Sounds like it would be a good idea to add these codings to the bench mark!

There’s another potential criticism I was thinking about: what if we encode the lengths with VByte then concat the bits, just like we do with irradix to make the L1 variant? It’s not really fair to compare L1 with VByte when they’re operating in different modes like that. It’s possible that any advantage with our current scheme disappears if you do that, I don’t know.

I picked VByte tho because it’s so simple and very common, so just a question for you: why aren’t the codings you mentioned used as frequently as VByte? Are they more complex or slower?

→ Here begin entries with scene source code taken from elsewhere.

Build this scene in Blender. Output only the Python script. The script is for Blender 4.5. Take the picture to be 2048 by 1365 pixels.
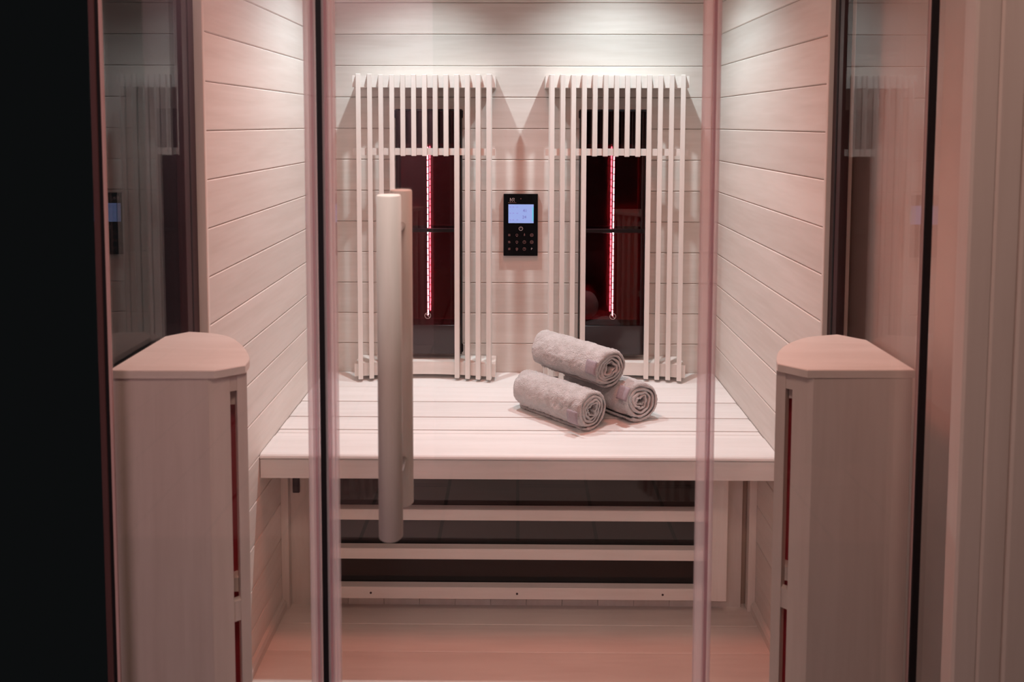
import bpy, bmesh, math, random
from mathutils import Vector, Matrix, noise

random.seed(7)
S = bpy.context.scene
COL = S.collection
for o in list(bpy.data.objects):
    bpy.data.objects.remove(o)

# ------------------------------------------------------------------ camera
CAM_POS = Vector((-0.006, -2.1941, 1.2348))
PITCH, YAW, ROLL = -0.0565, 0.0069, -0.0026
F_PX, W_PX = 1450.0, 2048.0
def rz(a): return Matrix.Rotation(a, 3, 'Z')
R = rz(YAW) @ Matrix.Rotation(PITCH, 3, 'X') @ Matrix.Rotation(ROLL, 3, 'Y')
right, fwd, up = R.col[0].copy(), R.col[1].copy(), R.col[2].copy()
cam_d = bpy.data.cameras.new('camera')
cam = bpy.data.objects.new('camera', cam_d)
COL.objects.link(cam)
M = Matrix((right, up, -fwd)).transposed().to_4x4()
M.translation = CAM_POS
cam.matrix_world = M
cam_d.sensor_fit = 'HORIZONTAL'
cam_d.sensor_width = 36.0
cam_d.lens = 36.0 * F_PX / W_PX
cam_d.shift_y = (329.7 - 682.5) / W_PX
cam_d.clip_start = 0.02
cam_d.dof.use_dof = True
cam_d.dof.focus_distance = 1.95
cam_d.dof.aperture_fstop = 5.0
S.camera = cam

# ------------------------------------------------------------------ world, lights, exposure
w = bpy.data.worlds.new('world')
S.world = w
w.use_nodes = True
w.node_tree.nodes['Background'].inputs[0].default_value = (0.85, 0.95, 1.0, 1)
w.node_tree.nodes['Background'].inputs[1].default_value = 0.004

def light(name, kind, loc, energy, color, target=None, **kw):
    d = bpy.data.lights.new(name, kind)
    d.energy = energy
    d.color = color
    for k, v in kw.items():
        setattr(d, k, v)
    o = bpy.data.objects.new(name, d)
    COL.objects.link(o)
    o.location = loc
    if target is not None:
        o.rotation_euler = (Vector(target) - Vector(loc)).to_track_quat('-Z', 'Y').to_euler()
    return o

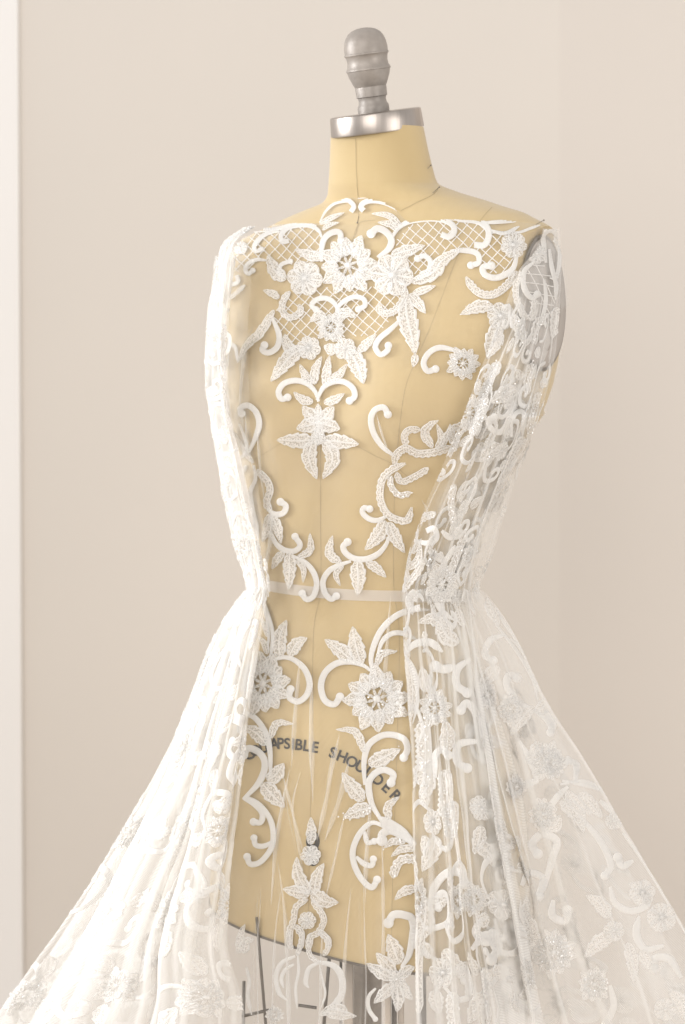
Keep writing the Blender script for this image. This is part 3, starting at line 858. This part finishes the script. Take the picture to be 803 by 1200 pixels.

I'm not sure I understand the prime density thing. Of the numbers up to 8258, about 12.5% are prime. Accounting for the fact that about a quarter of these primes ends in 101, i.e. cannot occur, I would expect about 10.7% = 12.5% * (3/4) / (7/8), which is fairly close to the observed 9.4%.

The 2.1% in the README seems to be the density of primes < 1000 among numbers up to 8258. That's not what was counted.


After you read about Ramanujan...

https://web.williams.edu/Mathematics/sjmiller/public_html/ma...

To be honest, I have a degree in math, and struggle to understand the extreme difficulty in assessing the density of primes.


I haven't read all of that, but the problem at hand seems significantly less complicated.

We're mapping the numbers from 1 to 1000 to distinct numbers up to 8258, and the README claims that we should expect 2.1% of the resulting numbers to be prime. I see no reason for this claim, and as I understand it, the 2.1% comes from pi(1000) / 8258, which seems like nonsense to me.


I don’t remember the 2.1% thing, it could be an error, I don’t know.

I just remember the density of primes was higher: but your explanation accounts for that — well done — because it filters out.


That’s a good explanation! I didn’t think of that :) Thank you, makes more sense than it has some special bias.

Wait, what 2.1% are you referring to? That looks interesting.